Do Piano Teachers Need to Know How to Play the Piano?

Silly question—it might seem. How could someone be expected to teach piano if they do not know how to play themselves? Yet that is what the public schools are about to ask of teachers more generally. In two years, most public schools will administer new student assessments in reading and math, pegged to the higher academic standards of the Common Core. Although performance standards—how high a student must score to be proficient—are still being set, the bar will likely be at the National Assessment of Education Progress (NAEP) “proficient” level. This will be a huge challenge for students, particularly in high school, as NAEP proficiency is the equivalent of an SAT score in verbal and math of nearly 1200—or 200 points higher than the average student taking the SAT today achieves.

The Common Core standards will be an even greater challenge for America’s teachers. The average SAT score of public elementary teachers today is less than 1000; for secondary teachers a bit higher. In effect, our public schools are asking teachers to help students reach standards that are far above the standards that they have achieved  themselves. A 200 point gap on the SAT scale is huge; statistically, it amounts to two standard deviations. It’s like saying that teachers achieving at the 50th percentile need to help students achieve at the 90th percentile—like asking ordinary pianists to train virtuosos.

Of course, America has many brilliant teachers. And aptitude is but one measure of teaching ability. Lots of teachers will be able to help their students achieve the new higher standards. But numerous teachers are also below average in both aptitude and teaching ability. So, the general point holds: America has not built a teaching force anywhere near the standards that are being set for tomorrow’s students. Our presidential candidates are fond of saying that the U.S. will be number one in the world in education—that our students will achieve with the best in the world. That will never happen if our teachers are not also the best in the world.

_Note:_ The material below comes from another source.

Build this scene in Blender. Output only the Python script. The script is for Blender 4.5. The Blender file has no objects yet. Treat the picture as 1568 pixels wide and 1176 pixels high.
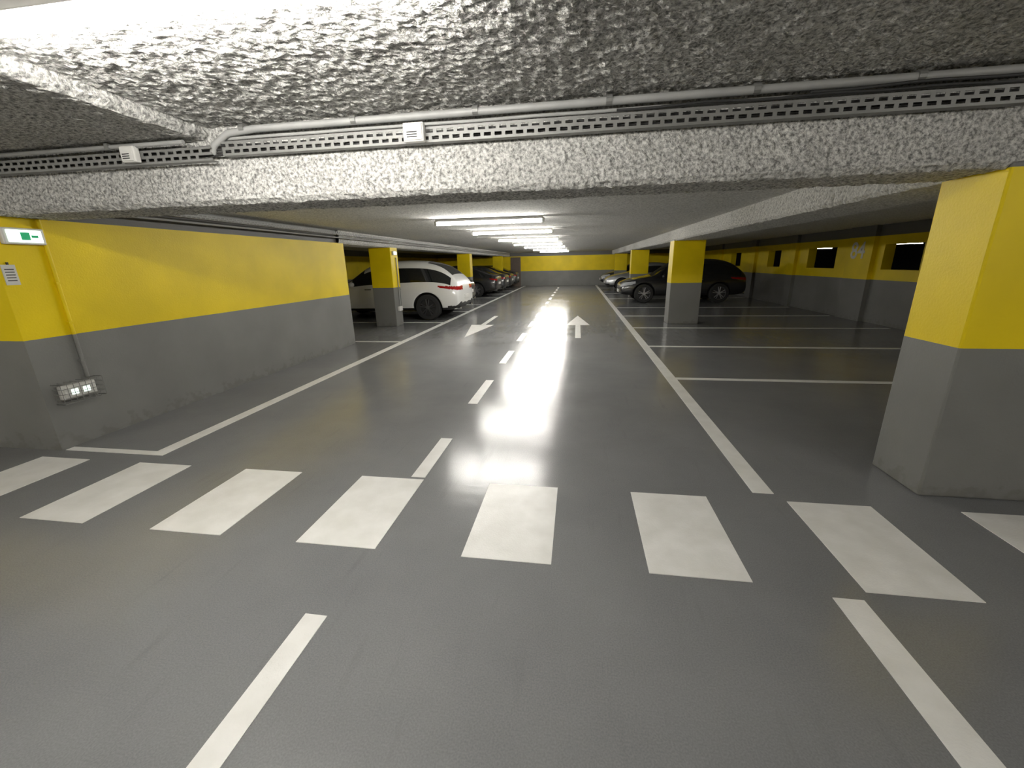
import bpy, bmesh, math, random
from mathutils import Vector, Matrix, noise
random.seed(3)
C=bpy.context; D=bpy.data
sc=C.scene
try:
    sc.view_settings.view_transform='Standard'
    sc.view_settings.look='None'
except Exception: pass

# ------------------------------------------------------------ camera
f,yaw,pit,rol=633.17,.1563,.2839,-.0207
def ray(px,py):
    u=(px-784)/f; v=(py-588)/f
    cr,sr=math.cos(rol),math.sin(rol)
    u,v=u*cr+v*sr,-u*sr+v*cr
    cp,sp=math.cos(pit),math.sin(pit)
    b=cp-v*sp; c=-sp-v*cp; a=u
    cy,sy=math.cos(yaw),math.sin(yaw)
    return Vector((a*cy-b*sy, a*sy+b*cy, c))
F0=ray(784,588); R0=ray(784+f,588)-F0; U0=F0-ray(784,588+f)
m=Matrix((R0.normalized(),U0.normalized(),-F0.normalized())).transposed().to_4x4()
m.translation=(0,0,1.55)
cam=D.cameras.new('camera'); cam.sensor_width=36; cam.lens=36*f/1568; cam.clip_start=.02
co=D.objects.new('camera',cam); co.matrix_world=m; sc.collection.objects.link(co); sc.camera=co

# ------------------------------------------------------------ materials
def mat(name):
    M=D.materials.new(name); M.use_nodes=True
    nt=M.node_tree; b=nt.nodes['Principled BSDF']
    return M,nt,b
def simple(name,col,rough=.5,metal=0,emit=None,es=0,spec=None,coat=0,noisy=.08):
    M,nt,b=mat(name)
    b.inputs['Base Color'].default_value=(*col,1); b.inputs['Roughness'].default_value=rough
    b.inputs['Metallic'].default_value=metal
    if coat: b.inputs['Coat Weight'].default_value=coat; b.inputs['Coat Roughness'].default_value=.04
    if spec is not None: b.inputs['Specular IOR Level'].default_value=spec
    if emit: b.inputs['Emission Color'].default_value=(*emit,1); b.inputs['Emission Strength'].default_value=es
    if noisy and not emit:
        n=nt.nodes.new('ShaderNodeTexNoise'); n.inputs['Scale'].default_value=9; n.inputs['Detail'].default_value=2
        g=nt.nodes.new('ShaderNodeNewGeometry'); nt.links.new(g.outputs['Position'],n.inputs['Vector'])
        r=nt.nodes.new('ShaderNodeValToRGB')
        r.color_ramp.elements[0].position=.3; r.color_ramp.elements[1].position=.7
        r.color_ramp.elements[0].color=(*[c*(1-noisy) for c in col],1)
        r.color_ramp.elements[1].color=(*[min(1,c*(1+noisy)) for c in col],1)
        nt.links.new(n.outputs['Fac'],r.inputs[0]); nt.links.new(r.outputs[0],b.inputs['Base Color'])
    return M
def N(nt,t,**k):
    n=nt.nodes.new(t)
    for a,v in k.items():
        if a in n.inputs: n.inputs[a].default_value=v
        else: setattr(n,a,v)
    return n
def math_(nt,op,a,b=None,c=None):
    n=nt.nodes.new('ShaderNodeMath'); n.operation=op
    for i,v in enumerate((a,b,c)):
        if v is None: continue
        if isinstance(v,(int,float)): n.inputs[i].default_value=v
        else: nt.links.new(v,n.inputs[i])
    return n.outputs[0]
def mix(nt,fac,a,b,mode='MIX'):
    n=nt.nodes.new('ShaderNodeMix'); n.data_type='RGBA'; n.blend_type=mode
    for i,v in ((0,fac),(6,a),(7,b)):
        if isinstance(v,(int,float)): n.inputs[i].default_value=v
        elif isinstance(v,tuple): n.inputs[i].default_value=(*v,1)
        else: nt.links.new(v,n.inputs[i])
    return n.outputs[2]
def ramp(nt,x,stops):
    r=nt.nodes.new('ShaderNodeValToRGB'); e=r.color_ramp.elements
    while len(e)<len(stops): e.new(.5)
    for i,(p,c) in enumerate(stops):
        e[i].position=p; e[i].color=(c,c,c,1) if isinstance(c,(int,float)) else (*c,1)
    nt.links.new(x,r.inputs[0]); return r.outputs[0]

def mat_floor():
    M,nt,b=mat('grey_epoxy_floor'); L=nt.links
    g=N(nt,'ShaderNodeNewGeometry'); P=g.outputs['Position']
    n1=N(nt,'ShaderNodeTexNoise',Scale=.9,Detail=5.,Roughness=.6); L.new(P,n1.inputs['Vector'])
    vm=N(nt,'ShaderNodeVectorMath',operation='MULTIPLY'); L.new(P,vm.inputs[0]); vm.inputs[1].default_value=(.22,1.,1.)
    n2=N(nt,'ShaderNodeTexNoise',Scale=13.,Detail=3.,Roughness=.6); L.new(vm.outputs[0],n2.inputs['Vector'])
    vs=N(nt,'ShaderNodeVectorMath',operation='MULTIPLY'); L.new(P,vs.inputs[0]); vs.inputs[1].default_value=(6.,.7,1.)
    n6=N(nt,'ShaderNodeTexNoise',Scale=2.,Detail=4.,Roughness=.6); L.new(vs.outputs[0],n6.inputs['Vector'])
    n3=N(nt,'ShaderNodeTexNoise',Scale=150.,Detail=1.); L.new(P,n3.inputs['Vector'])
    c=mix(nt,ramp(nt,n1.outputs['Fac'],[(.32,0),(.68,1)]),(.165,.170,.173),(.212,.216,.218))
    c=mix(nt,.22,c,ramp(nt,n3.outputs['Fac'],[(.3,.11),(.7,.30)]))
    c=mix(nt,ramp(nt,n6.outputs['Fac'],[(.60,0),(.74,.22)]),c,(.11,.11,.11))
    L.new(c,b.inputs['Base Color'])
    ro=math_(nt,'ADD',math_(nt,'MULTIPLY',n1.outputs['Fac'],.12),math_(nt,'MULTIPLY',n6.outputs['Fac'],.16))
    L.new(math_(nt,'ADD',ro,.055),b.inputs['Roughness'])
    b.inputs['Specular IOR Level'].default_value=.45
    h=math_(nt,'ADD',math_(nt,'MULTIPLY',n3.outputs['Fac'],.07),math_(nt,'MULTIPLY',n2.outputs['Fac'],.34))
    bu=N(nt,'ShaderNodeBump',Strength=.5,Distance=.006); L.new(h,bu.inputs['Height']); L.new(bu.outputs[0],b.inputs['Normal'])
    return M
def mat_spray(name='sprayed_concrete',lo=.17,hi=.80,tint=(1,.985,.94),bd=.017):
    M,nt,b=mat(name); L=nt.links
    g=N(nt,'ShaderNodeNewGeometry'); P=g.outputs['Position']
    n1=N(nt,'ShaderNodeTexNoise',Scale=48.,Detail=4.,Roughness=.7); L.new(P,n1.inputs['Vector'])
    n2=N(nt,'ShaderNodeTexNoise',Scale=1.6,Detail=2.); L.new(P,n2.inputs['Vector'])
    h=n1.outputs['Fac']
    c=ramp(nt,h,[(.36,tuple(lo*t for t in tint)),(.60,tuple(hi*t for t in tint))])
    c=mix(nt,ramp(nt,n2.outputs['Fac'],[(.3,0),(.7,.3)]),c,(lo*1.8,lo*1.8,lo*1.7))
    L.new(c,b.inputs['Base Color']); b.inputs['Roughness'].default_value=.95; b.inputs['Specular IOR Level'].default_value=.15
    bu=N(nt,'ShaderNodeBump',Strength=1.,Distance=bd); L.new(h,bu.inputs['Height']); L.new(bu.outputs[0],b.inputs['Normal'])
    return M
def mat_twotone(name,top=1.994,low=1.004,yel=(.86,.645,.001),gry=(.205,.205,.195)):
    M,nt,b=mat(name); L=nt.links
    g=N(nt,'ShaderNodeNewGeometry'); P=g.outputs['Position']
    s=N(nt,'ShaderNodeSeparateXYZ'); L.new(P,s.inputs[0])
    n1=N(nt,'ShaderNodeTexNoise',Scale=70.,Detail=2.); L.new(P,n1.inputs['Vector'])
    n2=N(nt,'ShaderNodeTexNoise',Scale=1.5,Detail=4.); L.new(P,n2.inputs['Vector'])
    n5=N(nt,'ShaderNodeTexNoise',Scale=11.,Detail=4.); L.new(P,n5.inputs['Vector'])
    z=math_(nt,'ADD',s.outputs['Z'],math_(nt,'MULTIPLY',math_(nt,'SUBTRACT',n2.outputs['Fac'],.5),.006))
    fy=math_(nt,'GREATER_THAN',z,low); fc=math_(nt,'GREATER_THAN',z,top)
    v=ramp(nt,n2.outputs['Fac'],[(.3,.88),(.7,1.06)])
    c=mix(nt,fy,gry,yel); c=mix(nt,1.,c,v,'MULTIPLY')
    sc_=math_(nt,'SUBTRACT',n5.outputs['Fac'],math_(nt,'MULTIPLY',s.outputs['Z'],1.6))
    c=mix(nt,ramp(nt,sc_,[(.38,0),(.50,.35)]),c,(.12,.11,.095))
    c=mix(nt,fc,c,(.16,.158,.15))
    L.new(c,b.inputs['Base Color']); b.inputs['Roughness'].default_value=.5; b.inputs['Specular IOR Level'].default_value=.35
    h=math_(nt,'ADD',math_(nt,'MULTIPLY',n1.outputs['Fac'],.5),math_(nt,'MULTIPLY',n2.outputs['Fac'],1.5))
    bu=N(nt,'ShaderNodeBump',Strength=.5,Distance=.005); L.new(h,bu.inputs['Height']); L.new(bu.outputs[0],b.inputs['Normal'])
    return M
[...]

In my new book, I make precisely this argument—and suggest how we can do better. The Best Teachers in the World: Why We Don’t Have Them and How We Could observes, as is now customary, that nothing is more important for student achievement than teacher quality. The quality of a nation’s schools cannot rise above the quality of its teachers. The book argues—and this is far from customary—that the nation is just not serious about teacher quality. Our current policies have not a prayer of producing the best teachers in the world. We spend the most per pupil on public education in the world, but over 20 nations compensate teachers more highly. We draw teaching candidates on average from the least able high school graduates. We train teachers in non-selective colleges and universities. We do not recognize merit on the job. These are not practices that attract and retain the best and the brightest in teaching.

Doing better will require much more than currently favored reforms. New teacher evaluation systems, the bipartisan rage today, are a step in the right direction, but a small step. We can’t evaluate and fire our way to a great teaching pool. We must elevate the status of the profession, the attractiveness of the work, and the compensation for doing it. We need to recognize that quality teaching is intellectual demanding, requiring deep academic knowledge, research-based training, and rigorously guided practice. Teaching must uphold standards commensurate with those we aim to hold for our students.

But these are all just platitudes—and familiar ones—if not backed by measures that can truly move the profession. The book makes three recommendations: a much smaller, selective, intellectually engaged, and better compensated teaching force supported by technology; an open, transparent, and accountable system of preparation and professional development that drives out inferior providers and rewards success; and increased responsibility for teacher development in the hands of principals, who may be the strongest determinant of teacher quality on the job. These reforms are decidedly not more of the same. Each would be devastating to some element of the status quo. Each will be fought tooth and nail by vested interests. So be it. Our willingness as a nation to fight for the best teachers in the world is the best measure of our commitment to the future achievement of our children.